## Record set
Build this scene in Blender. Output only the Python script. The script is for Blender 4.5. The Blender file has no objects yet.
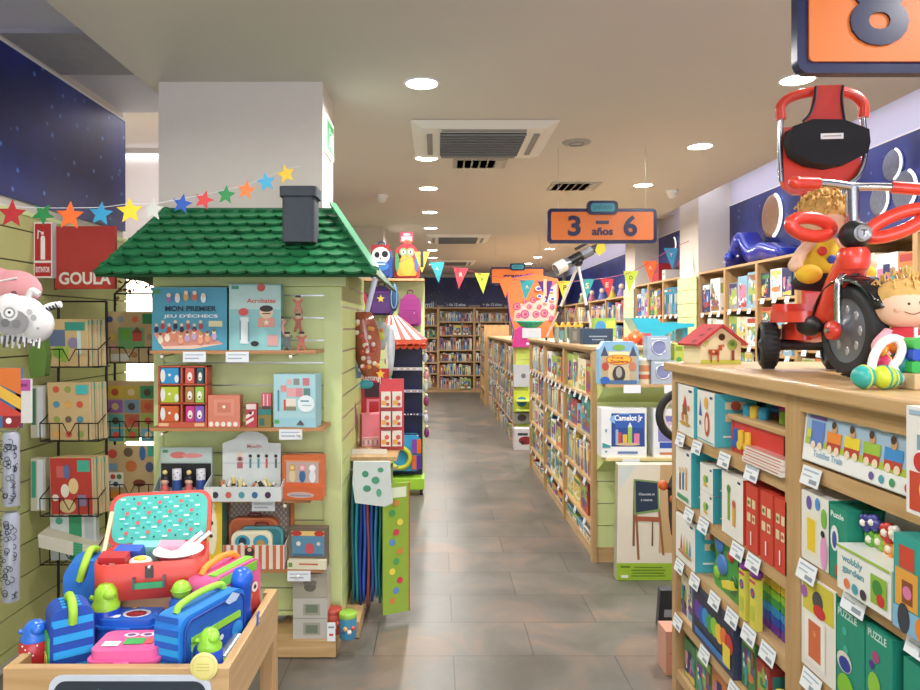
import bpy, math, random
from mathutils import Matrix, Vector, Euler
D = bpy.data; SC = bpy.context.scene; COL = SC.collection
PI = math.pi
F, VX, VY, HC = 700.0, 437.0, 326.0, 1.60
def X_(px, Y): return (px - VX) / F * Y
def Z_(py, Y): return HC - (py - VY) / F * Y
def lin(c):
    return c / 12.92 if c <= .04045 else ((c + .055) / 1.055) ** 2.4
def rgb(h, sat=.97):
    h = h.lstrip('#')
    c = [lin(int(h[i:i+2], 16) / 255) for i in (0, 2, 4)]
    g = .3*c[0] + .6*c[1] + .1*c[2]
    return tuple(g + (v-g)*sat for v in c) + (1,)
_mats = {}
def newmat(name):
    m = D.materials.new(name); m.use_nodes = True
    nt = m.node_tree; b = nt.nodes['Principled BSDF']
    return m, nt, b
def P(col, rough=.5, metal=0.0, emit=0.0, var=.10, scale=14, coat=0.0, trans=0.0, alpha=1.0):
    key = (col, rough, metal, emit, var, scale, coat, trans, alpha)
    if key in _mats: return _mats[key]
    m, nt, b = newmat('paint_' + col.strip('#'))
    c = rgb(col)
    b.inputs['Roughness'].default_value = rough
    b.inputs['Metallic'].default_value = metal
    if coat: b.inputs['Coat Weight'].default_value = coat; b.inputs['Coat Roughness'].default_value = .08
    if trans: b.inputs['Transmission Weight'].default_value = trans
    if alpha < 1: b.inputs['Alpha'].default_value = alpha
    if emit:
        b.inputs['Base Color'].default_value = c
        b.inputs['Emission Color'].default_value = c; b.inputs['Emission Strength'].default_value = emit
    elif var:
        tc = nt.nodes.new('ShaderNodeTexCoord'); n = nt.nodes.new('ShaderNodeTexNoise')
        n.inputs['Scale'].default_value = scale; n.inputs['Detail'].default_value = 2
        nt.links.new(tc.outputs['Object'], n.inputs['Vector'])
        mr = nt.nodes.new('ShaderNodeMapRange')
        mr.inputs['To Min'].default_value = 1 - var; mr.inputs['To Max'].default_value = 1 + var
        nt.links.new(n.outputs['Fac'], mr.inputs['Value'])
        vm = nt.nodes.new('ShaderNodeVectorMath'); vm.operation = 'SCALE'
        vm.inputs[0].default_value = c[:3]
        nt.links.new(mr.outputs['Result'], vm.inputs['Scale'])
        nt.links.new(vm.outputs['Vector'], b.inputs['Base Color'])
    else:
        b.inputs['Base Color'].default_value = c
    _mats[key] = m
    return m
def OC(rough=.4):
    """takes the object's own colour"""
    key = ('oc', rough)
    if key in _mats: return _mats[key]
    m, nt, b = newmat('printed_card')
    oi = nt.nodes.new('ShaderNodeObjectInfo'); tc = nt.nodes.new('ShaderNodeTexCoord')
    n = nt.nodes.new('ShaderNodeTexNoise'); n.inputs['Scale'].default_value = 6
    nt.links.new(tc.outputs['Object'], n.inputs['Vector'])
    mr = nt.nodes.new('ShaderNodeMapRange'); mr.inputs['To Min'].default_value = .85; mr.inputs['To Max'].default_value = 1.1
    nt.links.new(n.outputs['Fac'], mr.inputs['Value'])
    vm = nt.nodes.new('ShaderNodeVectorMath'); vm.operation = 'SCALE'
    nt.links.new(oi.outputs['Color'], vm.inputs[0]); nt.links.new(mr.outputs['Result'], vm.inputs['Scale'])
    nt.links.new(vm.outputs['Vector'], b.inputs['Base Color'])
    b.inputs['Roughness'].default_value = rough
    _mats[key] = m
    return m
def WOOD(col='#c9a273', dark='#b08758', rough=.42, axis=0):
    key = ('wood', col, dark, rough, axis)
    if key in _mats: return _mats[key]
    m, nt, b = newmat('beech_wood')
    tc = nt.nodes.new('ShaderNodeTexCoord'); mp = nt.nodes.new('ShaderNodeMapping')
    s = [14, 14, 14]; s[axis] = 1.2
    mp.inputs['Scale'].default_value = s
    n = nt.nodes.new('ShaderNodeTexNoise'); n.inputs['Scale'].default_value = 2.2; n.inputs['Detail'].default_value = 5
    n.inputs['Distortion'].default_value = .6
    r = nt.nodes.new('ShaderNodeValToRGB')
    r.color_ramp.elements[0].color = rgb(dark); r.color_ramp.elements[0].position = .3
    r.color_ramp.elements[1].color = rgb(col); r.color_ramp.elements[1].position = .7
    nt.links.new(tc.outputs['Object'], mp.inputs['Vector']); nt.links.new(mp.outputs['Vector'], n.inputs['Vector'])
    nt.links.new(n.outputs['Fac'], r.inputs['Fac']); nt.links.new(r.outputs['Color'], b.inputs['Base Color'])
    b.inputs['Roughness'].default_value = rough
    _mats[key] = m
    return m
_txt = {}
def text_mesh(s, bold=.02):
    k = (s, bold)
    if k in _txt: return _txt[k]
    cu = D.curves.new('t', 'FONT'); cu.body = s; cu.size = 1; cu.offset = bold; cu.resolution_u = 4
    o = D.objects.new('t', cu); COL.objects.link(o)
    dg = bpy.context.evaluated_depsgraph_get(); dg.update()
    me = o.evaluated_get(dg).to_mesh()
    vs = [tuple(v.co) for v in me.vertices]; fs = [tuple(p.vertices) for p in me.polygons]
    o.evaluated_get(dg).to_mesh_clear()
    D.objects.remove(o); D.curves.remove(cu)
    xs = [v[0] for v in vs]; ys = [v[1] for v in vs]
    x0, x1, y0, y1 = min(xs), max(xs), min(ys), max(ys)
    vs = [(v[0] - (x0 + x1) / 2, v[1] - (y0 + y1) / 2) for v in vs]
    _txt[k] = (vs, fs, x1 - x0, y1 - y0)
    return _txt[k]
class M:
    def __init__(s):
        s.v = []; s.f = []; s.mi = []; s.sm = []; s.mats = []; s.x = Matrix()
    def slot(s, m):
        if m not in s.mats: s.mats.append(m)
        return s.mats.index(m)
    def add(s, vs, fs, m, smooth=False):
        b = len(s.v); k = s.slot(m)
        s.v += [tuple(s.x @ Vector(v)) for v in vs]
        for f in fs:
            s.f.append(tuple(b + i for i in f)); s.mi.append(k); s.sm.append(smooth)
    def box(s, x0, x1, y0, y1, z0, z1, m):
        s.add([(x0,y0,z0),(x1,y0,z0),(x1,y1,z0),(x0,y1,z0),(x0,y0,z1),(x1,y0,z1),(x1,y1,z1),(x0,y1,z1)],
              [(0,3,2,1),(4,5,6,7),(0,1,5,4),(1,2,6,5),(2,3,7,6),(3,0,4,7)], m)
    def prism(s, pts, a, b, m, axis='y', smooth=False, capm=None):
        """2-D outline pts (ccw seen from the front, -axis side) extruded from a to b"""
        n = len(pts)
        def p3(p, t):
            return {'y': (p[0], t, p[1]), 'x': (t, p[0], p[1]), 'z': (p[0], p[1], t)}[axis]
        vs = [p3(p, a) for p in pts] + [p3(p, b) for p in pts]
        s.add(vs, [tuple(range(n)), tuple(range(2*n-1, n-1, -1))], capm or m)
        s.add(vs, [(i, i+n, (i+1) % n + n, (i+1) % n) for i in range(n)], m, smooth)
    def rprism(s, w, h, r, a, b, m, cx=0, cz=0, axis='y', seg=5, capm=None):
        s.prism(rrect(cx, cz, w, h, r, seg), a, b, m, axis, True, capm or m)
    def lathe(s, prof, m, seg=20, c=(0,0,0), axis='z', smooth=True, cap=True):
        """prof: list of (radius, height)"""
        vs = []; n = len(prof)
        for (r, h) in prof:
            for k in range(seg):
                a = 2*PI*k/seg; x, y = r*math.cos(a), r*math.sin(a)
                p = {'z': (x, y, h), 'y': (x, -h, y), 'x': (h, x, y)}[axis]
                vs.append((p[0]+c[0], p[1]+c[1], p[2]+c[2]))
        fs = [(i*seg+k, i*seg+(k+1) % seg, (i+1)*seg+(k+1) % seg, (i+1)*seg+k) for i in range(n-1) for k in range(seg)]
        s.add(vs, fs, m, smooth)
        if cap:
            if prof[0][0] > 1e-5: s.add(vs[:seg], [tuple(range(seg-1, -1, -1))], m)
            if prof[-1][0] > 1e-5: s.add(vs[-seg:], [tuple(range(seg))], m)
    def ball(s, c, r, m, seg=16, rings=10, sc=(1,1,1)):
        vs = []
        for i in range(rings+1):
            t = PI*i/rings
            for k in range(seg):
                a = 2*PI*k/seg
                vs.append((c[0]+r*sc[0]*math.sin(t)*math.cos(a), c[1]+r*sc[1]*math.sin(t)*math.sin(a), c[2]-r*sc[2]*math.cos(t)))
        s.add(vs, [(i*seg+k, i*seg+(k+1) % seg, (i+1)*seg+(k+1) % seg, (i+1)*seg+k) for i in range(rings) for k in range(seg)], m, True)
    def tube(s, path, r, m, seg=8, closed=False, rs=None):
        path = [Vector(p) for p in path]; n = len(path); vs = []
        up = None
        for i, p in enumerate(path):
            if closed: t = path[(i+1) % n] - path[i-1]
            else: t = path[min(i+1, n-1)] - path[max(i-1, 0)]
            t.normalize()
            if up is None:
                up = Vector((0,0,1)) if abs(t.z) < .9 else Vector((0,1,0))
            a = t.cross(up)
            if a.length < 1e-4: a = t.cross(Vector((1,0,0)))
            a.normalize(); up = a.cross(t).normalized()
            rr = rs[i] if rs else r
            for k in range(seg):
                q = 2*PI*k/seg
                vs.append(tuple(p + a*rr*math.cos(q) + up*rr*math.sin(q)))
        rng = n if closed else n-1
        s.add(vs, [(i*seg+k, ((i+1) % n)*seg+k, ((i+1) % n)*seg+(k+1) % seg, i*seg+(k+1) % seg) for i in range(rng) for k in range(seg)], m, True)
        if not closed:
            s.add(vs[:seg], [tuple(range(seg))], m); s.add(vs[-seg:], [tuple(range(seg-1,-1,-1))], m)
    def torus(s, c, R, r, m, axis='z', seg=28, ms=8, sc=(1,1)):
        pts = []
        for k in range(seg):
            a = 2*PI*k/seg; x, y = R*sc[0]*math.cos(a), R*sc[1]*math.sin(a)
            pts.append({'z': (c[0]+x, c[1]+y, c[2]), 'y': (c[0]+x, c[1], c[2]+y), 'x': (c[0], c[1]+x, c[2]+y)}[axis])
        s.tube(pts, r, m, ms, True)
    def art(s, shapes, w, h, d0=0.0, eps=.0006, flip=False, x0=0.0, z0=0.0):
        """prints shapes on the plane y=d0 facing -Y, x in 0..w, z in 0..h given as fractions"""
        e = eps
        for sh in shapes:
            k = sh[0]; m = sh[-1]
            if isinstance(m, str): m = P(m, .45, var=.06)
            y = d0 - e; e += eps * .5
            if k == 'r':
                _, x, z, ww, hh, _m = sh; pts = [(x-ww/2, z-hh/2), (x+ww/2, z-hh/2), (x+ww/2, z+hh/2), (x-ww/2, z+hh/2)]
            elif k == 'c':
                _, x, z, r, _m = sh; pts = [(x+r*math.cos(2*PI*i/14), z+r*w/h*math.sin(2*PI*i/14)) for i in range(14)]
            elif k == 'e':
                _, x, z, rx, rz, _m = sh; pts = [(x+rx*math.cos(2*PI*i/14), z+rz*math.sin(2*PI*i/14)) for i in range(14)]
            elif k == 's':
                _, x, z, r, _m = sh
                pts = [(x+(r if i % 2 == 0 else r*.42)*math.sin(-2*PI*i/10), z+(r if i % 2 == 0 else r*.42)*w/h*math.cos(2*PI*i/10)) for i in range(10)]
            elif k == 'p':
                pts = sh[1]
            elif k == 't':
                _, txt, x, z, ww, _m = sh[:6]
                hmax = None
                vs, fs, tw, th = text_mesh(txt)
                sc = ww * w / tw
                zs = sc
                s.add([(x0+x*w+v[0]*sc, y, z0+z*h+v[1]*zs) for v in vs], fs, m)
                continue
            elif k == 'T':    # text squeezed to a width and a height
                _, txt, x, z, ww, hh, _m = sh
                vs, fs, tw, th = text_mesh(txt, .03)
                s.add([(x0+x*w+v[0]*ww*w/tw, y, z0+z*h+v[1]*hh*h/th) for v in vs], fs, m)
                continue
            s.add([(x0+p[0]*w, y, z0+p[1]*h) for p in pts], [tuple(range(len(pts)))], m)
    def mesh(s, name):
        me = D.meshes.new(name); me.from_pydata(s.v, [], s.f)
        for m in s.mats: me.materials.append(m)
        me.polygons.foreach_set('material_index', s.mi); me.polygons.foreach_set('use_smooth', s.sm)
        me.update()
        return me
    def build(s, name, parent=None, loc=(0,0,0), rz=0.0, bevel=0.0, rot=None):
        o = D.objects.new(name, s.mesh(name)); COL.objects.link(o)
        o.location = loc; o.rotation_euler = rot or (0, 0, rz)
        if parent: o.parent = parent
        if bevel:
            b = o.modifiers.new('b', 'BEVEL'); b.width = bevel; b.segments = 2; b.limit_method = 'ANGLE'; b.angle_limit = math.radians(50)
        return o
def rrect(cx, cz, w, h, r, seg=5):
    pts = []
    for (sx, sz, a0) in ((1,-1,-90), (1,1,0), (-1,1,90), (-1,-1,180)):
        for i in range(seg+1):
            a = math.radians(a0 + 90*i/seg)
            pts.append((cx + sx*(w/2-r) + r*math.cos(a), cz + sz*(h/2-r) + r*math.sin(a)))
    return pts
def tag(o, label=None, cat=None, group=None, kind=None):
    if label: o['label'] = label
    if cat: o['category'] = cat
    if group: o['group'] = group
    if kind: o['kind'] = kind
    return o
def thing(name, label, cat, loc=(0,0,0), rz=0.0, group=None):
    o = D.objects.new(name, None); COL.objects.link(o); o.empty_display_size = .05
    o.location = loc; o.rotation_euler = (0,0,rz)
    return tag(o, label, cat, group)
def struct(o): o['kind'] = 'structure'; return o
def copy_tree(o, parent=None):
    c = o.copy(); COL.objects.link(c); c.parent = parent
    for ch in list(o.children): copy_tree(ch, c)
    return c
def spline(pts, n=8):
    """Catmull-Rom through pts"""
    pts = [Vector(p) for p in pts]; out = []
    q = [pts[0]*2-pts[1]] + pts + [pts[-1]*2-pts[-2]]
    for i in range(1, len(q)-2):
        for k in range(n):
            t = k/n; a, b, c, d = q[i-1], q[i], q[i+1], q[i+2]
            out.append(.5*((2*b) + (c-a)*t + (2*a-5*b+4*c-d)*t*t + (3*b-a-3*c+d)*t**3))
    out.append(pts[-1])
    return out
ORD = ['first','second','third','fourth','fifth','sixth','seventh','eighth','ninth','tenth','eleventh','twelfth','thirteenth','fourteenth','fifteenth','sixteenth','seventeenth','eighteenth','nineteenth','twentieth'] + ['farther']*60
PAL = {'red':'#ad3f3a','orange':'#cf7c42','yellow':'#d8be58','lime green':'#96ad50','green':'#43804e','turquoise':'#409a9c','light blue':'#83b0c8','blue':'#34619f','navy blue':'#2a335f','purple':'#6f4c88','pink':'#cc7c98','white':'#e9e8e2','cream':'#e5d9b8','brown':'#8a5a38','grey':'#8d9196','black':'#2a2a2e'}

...

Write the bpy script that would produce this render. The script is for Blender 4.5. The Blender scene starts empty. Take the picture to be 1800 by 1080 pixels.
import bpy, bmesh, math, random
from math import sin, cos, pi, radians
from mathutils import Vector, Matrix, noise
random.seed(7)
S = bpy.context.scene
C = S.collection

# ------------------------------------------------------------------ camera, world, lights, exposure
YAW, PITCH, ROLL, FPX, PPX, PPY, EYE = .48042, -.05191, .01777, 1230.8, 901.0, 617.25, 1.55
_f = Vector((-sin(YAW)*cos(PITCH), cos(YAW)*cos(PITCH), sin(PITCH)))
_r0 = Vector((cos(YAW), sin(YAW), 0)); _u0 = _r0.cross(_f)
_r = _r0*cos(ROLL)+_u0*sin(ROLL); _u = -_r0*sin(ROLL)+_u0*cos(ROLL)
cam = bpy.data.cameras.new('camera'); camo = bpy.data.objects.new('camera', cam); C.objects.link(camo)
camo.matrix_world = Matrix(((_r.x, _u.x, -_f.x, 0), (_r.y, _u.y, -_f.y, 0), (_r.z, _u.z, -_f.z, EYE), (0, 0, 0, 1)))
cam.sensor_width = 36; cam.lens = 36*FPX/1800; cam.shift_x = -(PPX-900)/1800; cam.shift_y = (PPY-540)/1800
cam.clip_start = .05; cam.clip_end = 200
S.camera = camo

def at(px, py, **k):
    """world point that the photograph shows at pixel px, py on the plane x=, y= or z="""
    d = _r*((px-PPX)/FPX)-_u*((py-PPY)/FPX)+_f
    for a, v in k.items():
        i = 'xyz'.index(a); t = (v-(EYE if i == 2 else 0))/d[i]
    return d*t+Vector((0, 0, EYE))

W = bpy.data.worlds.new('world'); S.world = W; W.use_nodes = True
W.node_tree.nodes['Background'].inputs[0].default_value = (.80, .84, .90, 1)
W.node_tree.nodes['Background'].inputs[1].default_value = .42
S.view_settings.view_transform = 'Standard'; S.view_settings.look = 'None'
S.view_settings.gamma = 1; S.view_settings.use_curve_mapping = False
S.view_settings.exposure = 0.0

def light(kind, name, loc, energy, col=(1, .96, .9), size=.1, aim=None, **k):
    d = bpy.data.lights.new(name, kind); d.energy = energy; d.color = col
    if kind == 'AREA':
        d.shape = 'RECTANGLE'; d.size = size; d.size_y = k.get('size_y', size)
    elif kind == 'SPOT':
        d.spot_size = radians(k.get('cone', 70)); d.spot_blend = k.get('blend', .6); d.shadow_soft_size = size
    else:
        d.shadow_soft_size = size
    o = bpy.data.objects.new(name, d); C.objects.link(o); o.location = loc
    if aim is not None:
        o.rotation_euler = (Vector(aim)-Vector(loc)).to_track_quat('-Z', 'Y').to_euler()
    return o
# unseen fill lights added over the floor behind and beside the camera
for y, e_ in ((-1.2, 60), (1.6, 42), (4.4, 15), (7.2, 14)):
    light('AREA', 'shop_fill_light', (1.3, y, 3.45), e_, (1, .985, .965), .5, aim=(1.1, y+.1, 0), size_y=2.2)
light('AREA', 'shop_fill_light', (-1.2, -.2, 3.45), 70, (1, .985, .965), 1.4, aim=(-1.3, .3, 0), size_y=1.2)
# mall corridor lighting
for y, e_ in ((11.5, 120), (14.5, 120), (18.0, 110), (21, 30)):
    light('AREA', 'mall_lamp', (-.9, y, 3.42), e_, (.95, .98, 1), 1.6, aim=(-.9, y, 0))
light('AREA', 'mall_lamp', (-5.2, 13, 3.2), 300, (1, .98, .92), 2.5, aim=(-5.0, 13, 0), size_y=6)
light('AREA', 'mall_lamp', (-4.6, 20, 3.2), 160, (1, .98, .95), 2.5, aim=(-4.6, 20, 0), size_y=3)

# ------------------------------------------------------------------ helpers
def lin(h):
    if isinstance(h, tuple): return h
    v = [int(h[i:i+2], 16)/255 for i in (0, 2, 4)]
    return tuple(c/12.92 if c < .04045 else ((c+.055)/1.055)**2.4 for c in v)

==

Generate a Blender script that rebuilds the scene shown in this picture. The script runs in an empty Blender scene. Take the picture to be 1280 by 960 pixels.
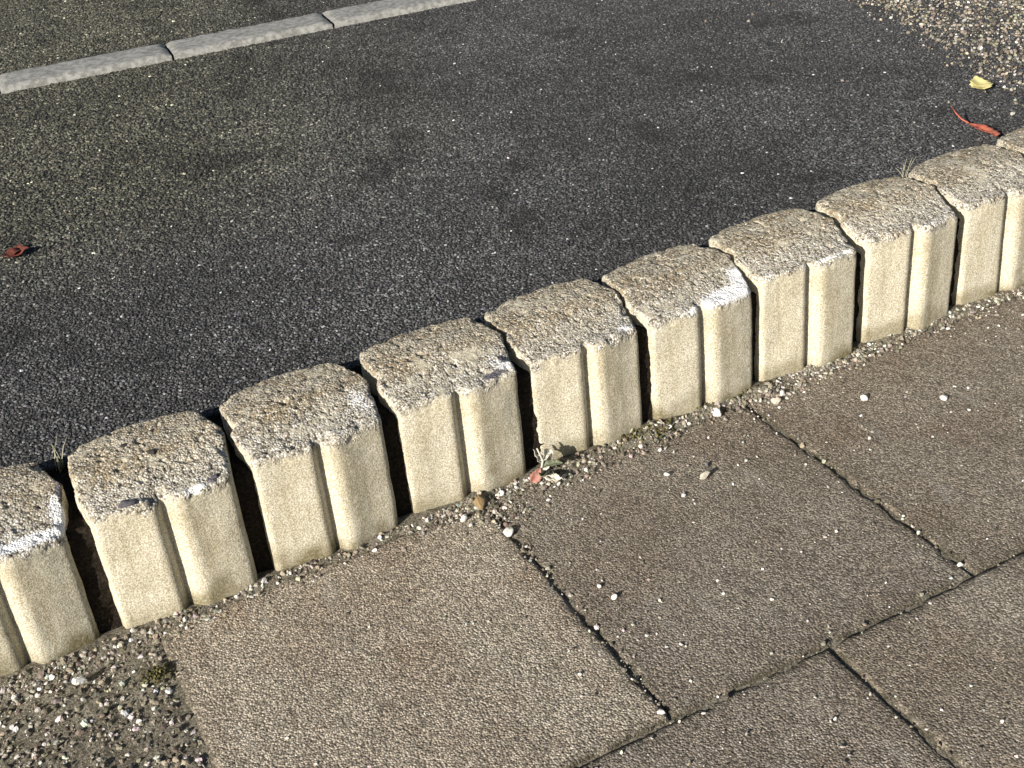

## What to work on
How many lines in the records above contain the word "script"? Give only the number.

## Solution to this exercise
3